▸ What the exercise asks:
Quote every line from the top of the listing down to and including the line that contains "CABLE, sk, auto=40)".

▸ Source material:

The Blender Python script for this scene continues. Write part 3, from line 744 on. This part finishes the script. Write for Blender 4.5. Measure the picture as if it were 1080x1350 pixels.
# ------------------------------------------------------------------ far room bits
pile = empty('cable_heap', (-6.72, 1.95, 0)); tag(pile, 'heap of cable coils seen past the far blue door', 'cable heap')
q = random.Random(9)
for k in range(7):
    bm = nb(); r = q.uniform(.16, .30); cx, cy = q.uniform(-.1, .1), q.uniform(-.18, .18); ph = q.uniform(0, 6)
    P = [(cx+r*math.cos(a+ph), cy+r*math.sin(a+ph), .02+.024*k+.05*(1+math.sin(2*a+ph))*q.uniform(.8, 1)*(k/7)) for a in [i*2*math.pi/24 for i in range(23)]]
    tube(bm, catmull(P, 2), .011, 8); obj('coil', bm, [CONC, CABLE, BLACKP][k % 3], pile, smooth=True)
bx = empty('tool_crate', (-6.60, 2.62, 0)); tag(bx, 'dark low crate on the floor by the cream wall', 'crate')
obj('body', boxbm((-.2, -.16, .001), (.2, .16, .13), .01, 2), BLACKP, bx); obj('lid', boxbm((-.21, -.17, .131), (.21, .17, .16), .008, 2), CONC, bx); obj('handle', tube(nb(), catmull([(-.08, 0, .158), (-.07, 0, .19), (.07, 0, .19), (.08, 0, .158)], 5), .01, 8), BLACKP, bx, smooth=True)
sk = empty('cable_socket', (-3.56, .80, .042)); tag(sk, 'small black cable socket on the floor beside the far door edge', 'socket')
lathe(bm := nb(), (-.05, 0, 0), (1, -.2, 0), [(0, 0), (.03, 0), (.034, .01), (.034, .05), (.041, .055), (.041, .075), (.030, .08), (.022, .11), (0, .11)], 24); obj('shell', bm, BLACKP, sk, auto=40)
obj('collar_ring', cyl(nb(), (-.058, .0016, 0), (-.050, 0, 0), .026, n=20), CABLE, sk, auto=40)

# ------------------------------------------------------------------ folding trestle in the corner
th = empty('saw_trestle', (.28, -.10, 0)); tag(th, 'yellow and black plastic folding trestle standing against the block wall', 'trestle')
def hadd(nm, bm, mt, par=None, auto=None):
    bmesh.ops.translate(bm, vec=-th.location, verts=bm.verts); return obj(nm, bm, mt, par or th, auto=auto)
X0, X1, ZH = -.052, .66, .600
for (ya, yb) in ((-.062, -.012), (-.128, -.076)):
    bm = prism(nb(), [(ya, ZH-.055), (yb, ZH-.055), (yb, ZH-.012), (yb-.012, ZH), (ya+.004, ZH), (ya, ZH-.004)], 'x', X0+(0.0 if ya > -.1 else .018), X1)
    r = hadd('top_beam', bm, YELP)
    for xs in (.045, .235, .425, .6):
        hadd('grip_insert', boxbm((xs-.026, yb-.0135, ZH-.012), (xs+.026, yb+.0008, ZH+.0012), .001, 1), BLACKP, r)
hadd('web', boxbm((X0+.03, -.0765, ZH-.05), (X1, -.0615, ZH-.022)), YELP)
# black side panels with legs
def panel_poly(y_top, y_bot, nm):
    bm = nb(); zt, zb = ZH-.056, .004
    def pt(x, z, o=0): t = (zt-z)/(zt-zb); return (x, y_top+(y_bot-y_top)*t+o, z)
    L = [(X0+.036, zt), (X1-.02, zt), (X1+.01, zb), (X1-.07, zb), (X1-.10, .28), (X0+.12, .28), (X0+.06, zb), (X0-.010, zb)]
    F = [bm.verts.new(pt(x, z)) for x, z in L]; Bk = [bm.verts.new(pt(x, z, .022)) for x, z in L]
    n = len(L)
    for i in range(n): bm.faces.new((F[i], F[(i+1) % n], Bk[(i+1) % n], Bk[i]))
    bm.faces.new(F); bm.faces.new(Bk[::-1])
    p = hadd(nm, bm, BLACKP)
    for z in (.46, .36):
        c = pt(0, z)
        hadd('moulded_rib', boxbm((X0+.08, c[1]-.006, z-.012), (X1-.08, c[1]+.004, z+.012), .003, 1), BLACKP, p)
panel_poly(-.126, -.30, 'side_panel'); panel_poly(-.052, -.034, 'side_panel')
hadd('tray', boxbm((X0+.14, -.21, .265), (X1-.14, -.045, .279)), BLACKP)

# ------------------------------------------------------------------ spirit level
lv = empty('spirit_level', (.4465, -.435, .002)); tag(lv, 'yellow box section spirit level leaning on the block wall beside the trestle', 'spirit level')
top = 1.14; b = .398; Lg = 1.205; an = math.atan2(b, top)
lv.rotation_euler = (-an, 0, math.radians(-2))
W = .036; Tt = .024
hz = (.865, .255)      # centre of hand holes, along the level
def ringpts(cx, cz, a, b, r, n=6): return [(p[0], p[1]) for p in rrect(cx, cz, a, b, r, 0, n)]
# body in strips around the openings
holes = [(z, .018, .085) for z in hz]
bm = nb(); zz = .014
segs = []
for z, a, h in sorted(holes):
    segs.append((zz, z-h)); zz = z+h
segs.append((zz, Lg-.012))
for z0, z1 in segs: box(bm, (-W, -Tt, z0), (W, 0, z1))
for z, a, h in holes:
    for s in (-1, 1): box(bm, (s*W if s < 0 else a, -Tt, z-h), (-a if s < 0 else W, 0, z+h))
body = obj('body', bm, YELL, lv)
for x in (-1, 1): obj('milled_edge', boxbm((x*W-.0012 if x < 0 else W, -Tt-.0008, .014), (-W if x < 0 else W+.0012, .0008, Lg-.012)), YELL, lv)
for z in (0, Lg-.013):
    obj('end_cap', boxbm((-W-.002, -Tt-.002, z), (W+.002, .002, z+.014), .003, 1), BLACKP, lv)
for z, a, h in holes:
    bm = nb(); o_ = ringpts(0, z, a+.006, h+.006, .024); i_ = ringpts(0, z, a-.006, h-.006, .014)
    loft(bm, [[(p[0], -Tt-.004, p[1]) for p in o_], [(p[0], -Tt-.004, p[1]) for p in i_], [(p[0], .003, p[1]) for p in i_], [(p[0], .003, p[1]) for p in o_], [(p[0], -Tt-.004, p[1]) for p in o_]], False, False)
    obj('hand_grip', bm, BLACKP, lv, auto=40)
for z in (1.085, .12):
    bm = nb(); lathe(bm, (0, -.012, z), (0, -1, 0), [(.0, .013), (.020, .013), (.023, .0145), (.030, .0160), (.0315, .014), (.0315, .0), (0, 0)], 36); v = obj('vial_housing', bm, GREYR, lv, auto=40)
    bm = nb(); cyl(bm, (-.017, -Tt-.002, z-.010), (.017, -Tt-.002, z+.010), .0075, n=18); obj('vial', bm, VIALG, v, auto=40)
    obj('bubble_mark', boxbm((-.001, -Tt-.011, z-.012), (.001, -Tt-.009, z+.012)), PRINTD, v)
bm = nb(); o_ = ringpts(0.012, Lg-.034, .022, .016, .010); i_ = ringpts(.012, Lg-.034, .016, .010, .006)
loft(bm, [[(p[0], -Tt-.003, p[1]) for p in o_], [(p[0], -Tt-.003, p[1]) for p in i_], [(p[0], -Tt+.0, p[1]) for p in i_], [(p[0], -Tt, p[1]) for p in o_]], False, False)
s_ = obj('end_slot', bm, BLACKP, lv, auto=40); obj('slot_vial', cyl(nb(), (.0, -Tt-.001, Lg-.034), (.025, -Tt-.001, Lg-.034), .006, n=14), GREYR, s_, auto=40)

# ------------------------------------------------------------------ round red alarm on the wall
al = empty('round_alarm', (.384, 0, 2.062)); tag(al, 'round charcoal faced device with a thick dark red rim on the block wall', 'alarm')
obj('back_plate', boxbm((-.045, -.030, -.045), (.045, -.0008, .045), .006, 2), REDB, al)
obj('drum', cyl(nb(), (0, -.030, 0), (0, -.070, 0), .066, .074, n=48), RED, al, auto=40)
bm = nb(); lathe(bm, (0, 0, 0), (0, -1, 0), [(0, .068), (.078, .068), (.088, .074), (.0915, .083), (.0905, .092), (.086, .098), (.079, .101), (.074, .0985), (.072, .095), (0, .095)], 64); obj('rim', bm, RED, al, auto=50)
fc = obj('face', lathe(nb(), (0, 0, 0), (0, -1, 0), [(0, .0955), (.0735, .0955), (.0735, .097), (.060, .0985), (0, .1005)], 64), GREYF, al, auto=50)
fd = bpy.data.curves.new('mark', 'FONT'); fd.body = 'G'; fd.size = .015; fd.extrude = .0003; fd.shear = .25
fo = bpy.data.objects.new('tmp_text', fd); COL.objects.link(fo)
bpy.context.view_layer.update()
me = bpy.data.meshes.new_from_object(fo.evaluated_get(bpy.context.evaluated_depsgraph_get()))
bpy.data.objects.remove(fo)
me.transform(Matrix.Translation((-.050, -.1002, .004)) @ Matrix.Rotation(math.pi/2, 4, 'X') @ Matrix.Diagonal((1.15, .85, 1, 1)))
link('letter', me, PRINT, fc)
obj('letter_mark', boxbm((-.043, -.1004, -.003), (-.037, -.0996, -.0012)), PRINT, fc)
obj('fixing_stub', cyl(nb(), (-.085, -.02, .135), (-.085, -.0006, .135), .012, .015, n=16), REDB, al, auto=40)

▸ The completed task:
The Blender Python script for this scene continues. Write part 3, from line 744 on. This part finishes the script. Write for Blender 4.5. Measure the picture as if it were 1080x1350 pixels.
# ------------------------------------------------------------------ far room bits
pile = empty('cable_heap', (-6.72, 1.95, 0)); tag(pile, 'heap of cable coils seen past the far blue door', 'cable heap')
q = random.Random(9)
for k in range(7):
    bm = nb(); r = q.uniform(.16, .30); cx, cy = q.uniform(-.1, .1), q.uniform(-.18, .18); ph = q.uniform(0, 6)
    P = [(cx+r*math.cos(a+ph), cy+r*math.sin(a+ph), .02+.024*k+.05*(1+math.sin(2*a+ph))*q.uniform(.8, 1)*(k/7)) for a in [i*2*math.pi/24 for i in range(23)]]
    tube(bm, catmull(P, 2), .011, 8); obj('coil', bm, [CONC, CABLE, BLACKP][k % 3], pile, smooth=True)
bx = empty('tool_crate', (-6.60, 2.62, 0)); tag(bx, 'dark low crate on the floor by the cream wall', 'crate')
obj('body', boxbm((-.2, -.16, .001), (.2, .16, .13), .01, 2), BLACKP, bx); obj('lid', boxbm((-.21, -.17, .131), (.21, .17, .16), .008, 2), CONC, bx); obj('handle', tube(nb(), catmull([(-.08, 0, .158), (-.07, 0, .19), (.07, 0, .19), (.08, 0, .158)], 5), .01, 8), BLACKP, bx, smooth=True)
sk = empty('cable_socket', (-3.56, .80, .042)); tag(sk, 'small black cable socket on the floor beside the far door edge', 'socket')
lathe(bm := nb(), (-.05, 0, 0), (1, -.2, 0), [(0, 0), (.03, 0), (.034, .01), (.034, .05), (.041, .055), (.041, .075), (.030, .08), (.022, .11), (0, .11)], 24); obj('shell', bm, BLACKP, sk, auto=40)
obj('collar_ring', cyl(nb(), (-.058, .0016, 0), (-.050, 0, 0), .026, n=20), CABLE, sk, auto=40)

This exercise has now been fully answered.